German business culture is less tolerant of risk-taking and failure, compared with the US, and its bureaucracy can also be a hurdle, says German-born Florian Leibert, a former senior engineer at Twitter and Airbnb. “It took less time to create a company in the US than it did for us to open a bank account in Germany for our business. In Germany there are also criminal implications for companies that go into bankruptcy.”
As a result some German computer scientists are choosing to emigrate, either to do research at US universities, found a start-up or to help established Silicon Valley companies challenge Germany in robotics, autonomous systems and machine learning. Sebastian Thrun, once a student at the University of Bonn, helped build Google’s self-driving car technology, for example.
“There is a substantial brain drain,” says Wolfram Burgard, head of the research lab for autonomous intelligent systems at the University of Freiburg, who once worked with Thrun and also supervised Christian Plagemann, now the head of physical interaction research at Google.
“Google is absorbing many people [in autonomous driving]... There is a substantial attraction for good people from Germany to go [to Silicon Valley]... It’s hard for German companies to compete.”
A German investment banker concurs: “The internet of things — that’s something that could be developed in Germany. But rather than becoming a section head at German engineering company, these guys go off to California, where they get paid more money.”
Germany’s real innovation hub lies in southern Germany where its carmakers, suppliers and engineering companies are concentrated. Here companies are taking action to further bolster their software and IT capability.
Developing services that build on the data generated by Siemens’ turbines, electrification and factory automation equipment is a major plank of strategy for Joe Kaeser, chief executive. Siemens has made a succession of software acquisitions in recent years and now has some 17,500 software engineers. Big rival General Electric is also investing heavily in this area.
Kaeser says he respects but is not afraid of Google. This is because Siemens has access to the machinery that its customers have purchased and installed and therefore has the opportunity to provide data-related services.
Bosch, the technology conglomerate whose products range from coffee machines, dishwashers and power tools to fuel-injection and ebike systems, has also expanded its software division and like Siemens it can access new innovations via a venture capital arm. Its micro-electromechanical sensors — the building blocks of the internet of things — are contained in half the world’s smartphones.
Volkmar Denner, Bosch’s chief executive says: “It’s still not been decided who will play the most important part in the Internet of things: IT companies or companies that truly understand the objects themselves.
“What’s essential here is to have expertise in physical objects. And we are currently seeing that IT companies are in fact struggling to get to grips with the world of objects. It’s no easy task to reliably manufacture good, high-quality objects.”

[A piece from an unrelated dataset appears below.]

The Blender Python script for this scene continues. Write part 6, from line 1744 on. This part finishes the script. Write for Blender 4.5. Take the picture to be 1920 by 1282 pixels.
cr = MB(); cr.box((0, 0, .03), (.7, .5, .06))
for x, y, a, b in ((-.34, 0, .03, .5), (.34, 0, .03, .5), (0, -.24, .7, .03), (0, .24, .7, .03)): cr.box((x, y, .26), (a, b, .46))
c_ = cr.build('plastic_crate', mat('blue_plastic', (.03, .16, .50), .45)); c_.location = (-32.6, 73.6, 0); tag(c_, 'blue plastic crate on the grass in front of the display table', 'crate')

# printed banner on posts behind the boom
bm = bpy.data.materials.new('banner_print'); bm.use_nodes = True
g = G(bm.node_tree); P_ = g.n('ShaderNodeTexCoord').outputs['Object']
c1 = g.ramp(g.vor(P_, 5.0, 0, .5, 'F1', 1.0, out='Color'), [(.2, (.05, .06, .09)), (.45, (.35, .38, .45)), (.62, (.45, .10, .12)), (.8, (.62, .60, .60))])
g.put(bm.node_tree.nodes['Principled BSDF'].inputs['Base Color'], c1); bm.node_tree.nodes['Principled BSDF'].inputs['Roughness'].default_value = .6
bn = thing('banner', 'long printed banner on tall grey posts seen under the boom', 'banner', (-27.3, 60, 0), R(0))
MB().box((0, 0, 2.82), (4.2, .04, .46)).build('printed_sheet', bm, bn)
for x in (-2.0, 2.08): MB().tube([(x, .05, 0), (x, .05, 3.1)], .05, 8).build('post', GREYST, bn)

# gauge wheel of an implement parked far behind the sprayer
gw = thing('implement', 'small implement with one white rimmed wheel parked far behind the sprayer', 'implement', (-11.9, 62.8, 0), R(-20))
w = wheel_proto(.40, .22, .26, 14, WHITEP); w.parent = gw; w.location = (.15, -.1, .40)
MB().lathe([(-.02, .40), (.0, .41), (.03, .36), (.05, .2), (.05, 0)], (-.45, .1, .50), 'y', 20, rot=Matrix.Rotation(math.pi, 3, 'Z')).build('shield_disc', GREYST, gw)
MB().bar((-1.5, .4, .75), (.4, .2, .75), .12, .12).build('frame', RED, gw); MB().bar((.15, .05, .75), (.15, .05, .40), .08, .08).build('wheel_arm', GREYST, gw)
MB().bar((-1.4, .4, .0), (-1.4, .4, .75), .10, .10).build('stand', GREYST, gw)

Although Google has claimed the lion-share of media fuss over its development of self-driving cars, Daimler, Bosch and Continental are among German companies already bringing autonomous functionality to market-ready products.
For example, the latest incarnation of the Mercedes-Benz S-Class has a significant degree of autonomous driving capability. The car has systems that, in a slow-moving traffic jam, in effect enable the vehicle to drive by itself.
“German carmakers must be careful that business is not snatched out of their hands. However, they have seen the risk and are defending themselves intensively,” says Ferdinand Dudenhoeffer automotive research director at Center of Automotive Research at the University of Duisburg-Essen.
“Understanding mechanical and electronic systems remains important and here the incumbent carmakers clearly have the advantage.”